1. What is shale gas and how much is there globally?

Shale gas is a form of natural gas (mostly methane), found underground in shale rock. It is classified as ‘unconventional’ because it is found in shale, a less permeable rock formation than sandstone, siltstone or limestone in which ‘conventional’ gas is found, and it is generally distributed over a much larger area. It does not flow easily.

In 2015, the total amount of unproved technically recoverable reserves of shale gas was estimated at 214.6 trillion cubic metres (tcm), across 46 countries.

The largest estimated resources are in China (31.6 tcm), followed by Argentina (22.7 tcm), Algeria (20 tcm), the United States (17.6 tcm) and Canada (16.2 tcm). In Europe the largest estimated reserves lie in Poland (4.1 tcm) and France (3.9 tcm) (all figures from the US Energy Information Administration).

Shale gas is expected to account for 30 per cent of world natural gas production by 2040.

  1. How is shale gas extracted through hydraulic fracturing (‘fracking’)?

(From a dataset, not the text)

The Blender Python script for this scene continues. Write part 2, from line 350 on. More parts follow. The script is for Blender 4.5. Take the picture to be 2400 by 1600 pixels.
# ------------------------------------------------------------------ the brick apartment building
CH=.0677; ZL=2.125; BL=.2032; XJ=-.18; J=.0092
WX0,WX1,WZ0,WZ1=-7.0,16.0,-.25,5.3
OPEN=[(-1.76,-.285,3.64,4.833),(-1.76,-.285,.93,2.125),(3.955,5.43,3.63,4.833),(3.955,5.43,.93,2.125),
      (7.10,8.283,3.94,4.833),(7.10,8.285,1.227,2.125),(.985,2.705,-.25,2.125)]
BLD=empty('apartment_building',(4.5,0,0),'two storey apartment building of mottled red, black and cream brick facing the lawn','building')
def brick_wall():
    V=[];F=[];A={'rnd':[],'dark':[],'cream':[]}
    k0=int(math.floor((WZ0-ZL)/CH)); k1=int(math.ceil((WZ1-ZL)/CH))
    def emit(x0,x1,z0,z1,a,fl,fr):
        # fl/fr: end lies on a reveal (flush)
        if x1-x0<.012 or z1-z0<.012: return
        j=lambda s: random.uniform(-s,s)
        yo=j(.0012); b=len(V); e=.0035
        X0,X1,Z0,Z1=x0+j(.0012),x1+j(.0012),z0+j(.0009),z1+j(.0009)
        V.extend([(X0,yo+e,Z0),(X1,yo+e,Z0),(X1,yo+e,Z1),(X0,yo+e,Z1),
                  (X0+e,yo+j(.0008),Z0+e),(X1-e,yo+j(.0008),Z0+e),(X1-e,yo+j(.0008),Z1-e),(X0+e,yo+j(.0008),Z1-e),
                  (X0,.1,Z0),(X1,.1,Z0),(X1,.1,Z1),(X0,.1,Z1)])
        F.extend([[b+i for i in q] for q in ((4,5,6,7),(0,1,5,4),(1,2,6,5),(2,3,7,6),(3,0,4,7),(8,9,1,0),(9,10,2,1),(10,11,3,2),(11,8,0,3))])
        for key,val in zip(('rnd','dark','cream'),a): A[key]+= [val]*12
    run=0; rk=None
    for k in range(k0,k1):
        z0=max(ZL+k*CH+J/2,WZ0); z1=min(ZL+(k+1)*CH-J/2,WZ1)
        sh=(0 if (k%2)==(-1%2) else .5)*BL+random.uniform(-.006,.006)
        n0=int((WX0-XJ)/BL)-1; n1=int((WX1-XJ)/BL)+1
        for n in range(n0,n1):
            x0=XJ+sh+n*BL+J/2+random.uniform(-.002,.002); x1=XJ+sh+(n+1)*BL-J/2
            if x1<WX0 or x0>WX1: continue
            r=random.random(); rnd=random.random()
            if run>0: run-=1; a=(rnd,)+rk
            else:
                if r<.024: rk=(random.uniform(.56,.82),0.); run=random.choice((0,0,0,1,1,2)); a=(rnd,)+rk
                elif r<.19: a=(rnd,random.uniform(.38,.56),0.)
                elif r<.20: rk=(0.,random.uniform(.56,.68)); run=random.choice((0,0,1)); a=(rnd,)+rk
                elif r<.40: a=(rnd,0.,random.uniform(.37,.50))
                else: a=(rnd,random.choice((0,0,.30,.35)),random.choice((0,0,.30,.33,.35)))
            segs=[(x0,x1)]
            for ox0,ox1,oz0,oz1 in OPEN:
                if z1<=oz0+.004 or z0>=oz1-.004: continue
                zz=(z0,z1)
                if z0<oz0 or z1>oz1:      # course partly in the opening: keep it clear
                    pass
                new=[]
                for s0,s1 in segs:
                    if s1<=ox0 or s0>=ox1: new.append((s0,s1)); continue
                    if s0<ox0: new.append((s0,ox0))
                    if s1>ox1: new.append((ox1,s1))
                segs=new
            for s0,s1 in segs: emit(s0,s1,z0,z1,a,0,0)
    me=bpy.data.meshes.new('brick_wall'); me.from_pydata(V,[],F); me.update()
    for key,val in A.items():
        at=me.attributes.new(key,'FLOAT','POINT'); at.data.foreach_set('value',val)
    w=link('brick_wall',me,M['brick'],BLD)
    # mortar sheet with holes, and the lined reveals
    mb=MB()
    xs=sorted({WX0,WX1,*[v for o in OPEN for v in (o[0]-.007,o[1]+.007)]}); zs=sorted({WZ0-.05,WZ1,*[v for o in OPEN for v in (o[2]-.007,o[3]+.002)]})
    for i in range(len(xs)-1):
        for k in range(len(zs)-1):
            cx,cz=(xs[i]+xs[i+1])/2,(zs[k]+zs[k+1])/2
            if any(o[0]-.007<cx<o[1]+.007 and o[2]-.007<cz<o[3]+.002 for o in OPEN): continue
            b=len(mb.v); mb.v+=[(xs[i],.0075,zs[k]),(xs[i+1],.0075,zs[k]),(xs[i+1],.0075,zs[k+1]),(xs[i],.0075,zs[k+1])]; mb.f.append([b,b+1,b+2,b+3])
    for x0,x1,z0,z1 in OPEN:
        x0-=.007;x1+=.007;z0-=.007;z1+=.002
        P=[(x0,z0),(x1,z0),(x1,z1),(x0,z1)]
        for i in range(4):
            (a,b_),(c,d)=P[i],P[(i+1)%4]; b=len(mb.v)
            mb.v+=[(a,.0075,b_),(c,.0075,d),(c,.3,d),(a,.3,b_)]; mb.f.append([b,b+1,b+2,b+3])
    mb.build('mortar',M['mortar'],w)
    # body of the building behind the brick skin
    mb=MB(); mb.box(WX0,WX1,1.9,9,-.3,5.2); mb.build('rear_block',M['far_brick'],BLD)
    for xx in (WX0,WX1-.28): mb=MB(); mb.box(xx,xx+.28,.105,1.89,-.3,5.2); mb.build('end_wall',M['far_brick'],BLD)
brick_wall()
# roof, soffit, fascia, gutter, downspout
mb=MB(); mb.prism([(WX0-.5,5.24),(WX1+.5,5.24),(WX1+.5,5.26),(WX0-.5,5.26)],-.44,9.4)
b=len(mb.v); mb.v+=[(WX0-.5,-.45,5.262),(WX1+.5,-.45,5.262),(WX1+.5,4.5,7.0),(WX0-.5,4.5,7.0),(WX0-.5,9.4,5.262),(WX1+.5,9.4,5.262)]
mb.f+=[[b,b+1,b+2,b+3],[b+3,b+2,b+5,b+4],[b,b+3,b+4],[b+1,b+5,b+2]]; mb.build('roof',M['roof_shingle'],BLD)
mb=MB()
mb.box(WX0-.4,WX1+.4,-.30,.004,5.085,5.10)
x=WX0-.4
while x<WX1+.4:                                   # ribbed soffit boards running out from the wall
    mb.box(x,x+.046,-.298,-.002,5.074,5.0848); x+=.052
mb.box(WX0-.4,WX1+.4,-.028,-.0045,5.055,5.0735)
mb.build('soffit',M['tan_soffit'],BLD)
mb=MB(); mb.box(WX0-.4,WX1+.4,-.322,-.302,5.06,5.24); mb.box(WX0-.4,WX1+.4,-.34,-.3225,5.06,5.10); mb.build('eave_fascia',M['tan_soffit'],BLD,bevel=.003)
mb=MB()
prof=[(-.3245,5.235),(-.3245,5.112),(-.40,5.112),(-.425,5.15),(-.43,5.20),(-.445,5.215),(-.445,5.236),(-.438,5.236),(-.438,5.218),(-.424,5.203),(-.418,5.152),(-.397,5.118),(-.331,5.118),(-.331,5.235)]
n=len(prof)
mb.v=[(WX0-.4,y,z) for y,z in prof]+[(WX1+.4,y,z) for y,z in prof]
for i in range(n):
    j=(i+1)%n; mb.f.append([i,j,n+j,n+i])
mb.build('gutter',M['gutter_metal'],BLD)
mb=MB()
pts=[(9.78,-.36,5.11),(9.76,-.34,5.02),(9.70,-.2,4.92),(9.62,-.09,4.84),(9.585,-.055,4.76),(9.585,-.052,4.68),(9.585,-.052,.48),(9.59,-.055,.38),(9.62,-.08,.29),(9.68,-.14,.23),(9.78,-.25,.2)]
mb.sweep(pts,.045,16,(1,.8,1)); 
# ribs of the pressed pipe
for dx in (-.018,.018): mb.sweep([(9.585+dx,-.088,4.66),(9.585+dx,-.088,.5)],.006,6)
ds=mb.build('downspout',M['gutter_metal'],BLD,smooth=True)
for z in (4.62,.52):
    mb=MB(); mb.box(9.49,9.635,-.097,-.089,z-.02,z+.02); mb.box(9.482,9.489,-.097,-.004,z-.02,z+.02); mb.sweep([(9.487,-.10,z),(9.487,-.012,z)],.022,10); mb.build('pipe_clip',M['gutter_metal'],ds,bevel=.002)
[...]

Hydraulic fracturing – commonly known as fracking – is the process used to extract shale gas. Deep holes are drilled down into the shale rock, followed by horizontal drilling to access more of the gas reserves, as shale reserves are typically distributed horizontally rather than vertically. Fracking fluids containing sand, water and chemicals are then pumped at high pressure into the drilled holes, to open up fractures in the rock, enabling the trapped gas to flow through the fractures into collection wells. From there it is piped away for commercial use. Recovery rates for shale gas are much lower than for conventional gas.

  1. What are the main environmental impacts of fracking?

In the US, there is some anecdotal evidence of water contaminated by methane due to fracking. In the UK, the risk of water supply contamination is deemed relatively low, given the distance between aquifers and the depth at which fracking occurs. Experts suggest water contamination is more likely to result from spillages on the ground, or cracks in wells allowing leakage – risks faced by all oil and gas extraction – and preventative actions can be taken. Fracking requires relatively large quantities of water and therefore water extraction could have an impact on supplies at a local level.

While shale gas emits lower levels of greenhouse gases when combusted than coal, there are concerns that shale gas extraction could undermine climate change commitments if it replaces the use of renewables. Furthermore, some leakage of methane is possible during shale gas extraction, and so careful monitoring and checks are required.

Other concerns regard local community impacts through the potential noise pollution, increased road traffic (due to lorry movement), damage to the natural environment and space required for drilling sites.

  1. Can fracking cause earthquakes?

An independent assessment by the Royal Society and the Royal Academy of Engineering in the UK in 2011 concluded that shale gas extraction where large quantities of water are pumped under the surface could in principle cause small earthquakes under certain conditions, but that these were unlikely to lead to damage. The report noted that the risk of seismic activity was greater where pre-stressed faults existed – identified as having occurred at the Preese Hall site in Lancashire, UK – and so recommended ongoing mapping of faults to identify potentially high-risk sites to avoid.